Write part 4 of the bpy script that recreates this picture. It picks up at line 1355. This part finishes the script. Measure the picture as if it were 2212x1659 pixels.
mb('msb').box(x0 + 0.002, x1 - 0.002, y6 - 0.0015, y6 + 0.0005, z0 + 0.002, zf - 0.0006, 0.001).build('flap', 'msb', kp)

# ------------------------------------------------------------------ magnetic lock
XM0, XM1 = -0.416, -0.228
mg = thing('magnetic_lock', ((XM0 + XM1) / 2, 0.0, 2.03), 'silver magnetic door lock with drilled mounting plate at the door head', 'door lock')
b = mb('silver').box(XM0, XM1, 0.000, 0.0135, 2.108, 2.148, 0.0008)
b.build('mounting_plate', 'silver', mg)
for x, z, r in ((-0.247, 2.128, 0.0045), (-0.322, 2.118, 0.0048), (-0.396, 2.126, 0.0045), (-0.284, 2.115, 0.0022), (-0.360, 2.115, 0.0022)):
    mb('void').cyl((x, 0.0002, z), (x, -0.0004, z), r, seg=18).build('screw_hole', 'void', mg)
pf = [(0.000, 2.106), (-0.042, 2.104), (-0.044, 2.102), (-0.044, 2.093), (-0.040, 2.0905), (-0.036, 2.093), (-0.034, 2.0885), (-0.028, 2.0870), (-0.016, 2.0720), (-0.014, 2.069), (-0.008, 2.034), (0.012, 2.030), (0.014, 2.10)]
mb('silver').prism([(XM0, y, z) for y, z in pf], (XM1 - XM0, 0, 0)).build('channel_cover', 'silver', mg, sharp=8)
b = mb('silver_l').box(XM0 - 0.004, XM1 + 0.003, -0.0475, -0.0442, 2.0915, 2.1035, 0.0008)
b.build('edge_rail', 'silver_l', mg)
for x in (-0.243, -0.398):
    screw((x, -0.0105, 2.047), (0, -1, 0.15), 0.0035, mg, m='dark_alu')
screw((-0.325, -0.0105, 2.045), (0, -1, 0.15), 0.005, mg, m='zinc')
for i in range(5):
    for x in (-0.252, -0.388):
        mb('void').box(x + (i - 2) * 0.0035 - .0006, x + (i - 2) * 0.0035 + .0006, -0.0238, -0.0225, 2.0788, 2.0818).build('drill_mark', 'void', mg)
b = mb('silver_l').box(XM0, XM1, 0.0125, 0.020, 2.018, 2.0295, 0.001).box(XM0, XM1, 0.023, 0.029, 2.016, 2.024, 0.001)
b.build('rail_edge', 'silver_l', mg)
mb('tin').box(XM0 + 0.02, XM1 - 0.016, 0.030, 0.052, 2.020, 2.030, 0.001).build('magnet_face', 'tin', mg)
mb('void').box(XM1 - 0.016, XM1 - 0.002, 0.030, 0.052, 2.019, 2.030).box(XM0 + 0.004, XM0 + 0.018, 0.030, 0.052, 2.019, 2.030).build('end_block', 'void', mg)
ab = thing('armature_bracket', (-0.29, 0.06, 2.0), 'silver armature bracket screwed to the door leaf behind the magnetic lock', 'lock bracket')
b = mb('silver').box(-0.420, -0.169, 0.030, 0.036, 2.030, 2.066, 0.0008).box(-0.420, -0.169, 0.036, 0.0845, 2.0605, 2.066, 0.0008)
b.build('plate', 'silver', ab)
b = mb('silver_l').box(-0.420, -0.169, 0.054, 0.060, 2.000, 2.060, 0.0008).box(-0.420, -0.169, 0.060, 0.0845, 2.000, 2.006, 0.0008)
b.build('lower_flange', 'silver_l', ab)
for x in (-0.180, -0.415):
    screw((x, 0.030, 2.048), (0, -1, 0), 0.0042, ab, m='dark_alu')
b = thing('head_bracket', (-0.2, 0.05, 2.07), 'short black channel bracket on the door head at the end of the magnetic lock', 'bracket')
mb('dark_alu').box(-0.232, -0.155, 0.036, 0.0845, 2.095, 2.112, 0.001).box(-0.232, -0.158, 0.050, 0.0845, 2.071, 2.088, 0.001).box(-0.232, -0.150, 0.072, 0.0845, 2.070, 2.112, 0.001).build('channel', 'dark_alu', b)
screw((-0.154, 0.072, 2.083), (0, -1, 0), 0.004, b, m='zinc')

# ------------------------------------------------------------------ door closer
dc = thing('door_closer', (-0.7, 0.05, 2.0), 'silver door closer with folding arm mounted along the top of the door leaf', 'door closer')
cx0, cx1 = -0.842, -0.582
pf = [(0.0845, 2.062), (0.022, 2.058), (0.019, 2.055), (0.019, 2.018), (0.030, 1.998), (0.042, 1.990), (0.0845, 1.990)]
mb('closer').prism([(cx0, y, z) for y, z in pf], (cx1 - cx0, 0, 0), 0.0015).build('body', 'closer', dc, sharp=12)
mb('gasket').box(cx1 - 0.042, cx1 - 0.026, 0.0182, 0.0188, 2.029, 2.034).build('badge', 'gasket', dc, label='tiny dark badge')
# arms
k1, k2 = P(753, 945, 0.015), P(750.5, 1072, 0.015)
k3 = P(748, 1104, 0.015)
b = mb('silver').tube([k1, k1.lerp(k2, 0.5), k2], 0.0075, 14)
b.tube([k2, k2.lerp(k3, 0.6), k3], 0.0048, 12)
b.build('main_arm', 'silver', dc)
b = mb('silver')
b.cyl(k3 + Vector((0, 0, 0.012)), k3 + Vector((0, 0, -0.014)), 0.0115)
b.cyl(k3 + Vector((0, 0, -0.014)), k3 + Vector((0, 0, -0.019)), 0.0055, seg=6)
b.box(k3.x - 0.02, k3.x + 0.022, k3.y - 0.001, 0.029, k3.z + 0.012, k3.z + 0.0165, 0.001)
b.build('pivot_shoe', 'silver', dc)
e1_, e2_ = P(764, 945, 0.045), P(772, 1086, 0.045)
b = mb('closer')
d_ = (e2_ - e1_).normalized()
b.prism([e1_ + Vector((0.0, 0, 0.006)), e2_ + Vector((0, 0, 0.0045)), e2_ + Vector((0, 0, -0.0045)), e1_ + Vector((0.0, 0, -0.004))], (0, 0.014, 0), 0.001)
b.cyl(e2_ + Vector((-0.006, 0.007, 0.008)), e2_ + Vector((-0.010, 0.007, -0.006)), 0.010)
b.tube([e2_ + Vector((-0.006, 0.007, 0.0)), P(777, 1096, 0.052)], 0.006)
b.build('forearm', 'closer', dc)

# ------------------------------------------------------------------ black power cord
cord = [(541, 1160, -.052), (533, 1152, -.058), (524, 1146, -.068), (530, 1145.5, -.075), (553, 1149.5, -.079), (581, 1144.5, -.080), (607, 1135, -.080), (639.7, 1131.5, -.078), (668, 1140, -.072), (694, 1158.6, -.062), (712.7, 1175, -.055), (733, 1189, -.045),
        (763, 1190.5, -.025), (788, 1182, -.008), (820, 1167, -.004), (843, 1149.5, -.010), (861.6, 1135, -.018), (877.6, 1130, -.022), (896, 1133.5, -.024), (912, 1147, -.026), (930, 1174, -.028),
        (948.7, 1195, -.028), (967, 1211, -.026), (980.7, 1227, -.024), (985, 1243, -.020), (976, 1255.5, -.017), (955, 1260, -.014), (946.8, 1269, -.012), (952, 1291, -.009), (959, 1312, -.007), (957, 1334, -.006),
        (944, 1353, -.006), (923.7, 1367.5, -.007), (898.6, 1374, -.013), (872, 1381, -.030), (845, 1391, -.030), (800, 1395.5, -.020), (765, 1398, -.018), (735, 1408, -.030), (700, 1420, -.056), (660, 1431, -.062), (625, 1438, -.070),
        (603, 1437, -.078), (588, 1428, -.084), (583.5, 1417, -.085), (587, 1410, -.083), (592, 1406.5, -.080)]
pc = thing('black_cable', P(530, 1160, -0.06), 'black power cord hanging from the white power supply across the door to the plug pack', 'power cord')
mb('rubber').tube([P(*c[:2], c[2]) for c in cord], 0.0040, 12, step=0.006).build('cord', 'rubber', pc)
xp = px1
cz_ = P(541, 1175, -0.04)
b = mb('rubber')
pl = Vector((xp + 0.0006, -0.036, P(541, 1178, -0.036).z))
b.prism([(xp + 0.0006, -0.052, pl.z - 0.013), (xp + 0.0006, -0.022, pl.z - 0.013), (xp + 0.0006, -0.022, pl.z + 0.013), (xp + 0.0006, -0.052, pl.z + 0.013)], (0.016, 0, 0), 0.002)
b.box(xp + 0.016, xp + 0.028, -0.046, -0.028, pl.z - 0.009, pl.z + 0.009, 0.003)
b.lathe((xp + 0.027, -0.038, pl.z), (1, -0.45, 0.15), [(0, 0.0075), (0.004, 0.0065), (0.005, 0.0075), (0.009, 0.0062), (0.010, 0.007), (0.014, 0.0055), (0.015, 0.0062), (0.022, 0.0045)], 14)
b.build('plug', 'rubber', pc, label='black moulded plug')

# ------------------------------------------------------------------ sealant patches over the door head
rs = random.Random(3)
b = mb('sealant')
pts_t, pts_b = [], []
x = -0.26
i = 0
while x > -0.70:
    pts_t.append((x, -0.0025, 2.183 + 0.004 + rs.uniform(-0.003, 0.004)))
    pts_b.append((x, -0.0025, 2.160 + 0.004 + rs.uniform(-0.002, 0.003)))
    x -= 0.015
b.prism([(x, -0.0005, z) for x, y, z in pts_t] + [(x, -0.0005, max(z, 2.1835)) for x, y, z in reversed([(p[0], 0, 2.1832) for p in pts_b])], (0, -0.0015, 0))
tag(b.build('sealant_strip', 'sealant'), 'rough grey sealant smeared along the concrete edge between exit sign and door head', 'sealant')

▸ Task details: Beginning at the first line above, repeat exactly until the line containing "mb('msb').box(x0 + 0.002, x1", which is included.

▸ Output below:
Write part 4 of the bpy script that recreates this picture. It picks up at line 1355. This part finishes the script. Measure the picture as if it were 2212x1659 pixels.
mb('msb').box(x0 + 0.002, x1 - 0.002, y6 - 0.0015, y6 + 0.0005, z0 + 0.002, zf - 0.0006, 0.001).build('flap', 'msb', kp)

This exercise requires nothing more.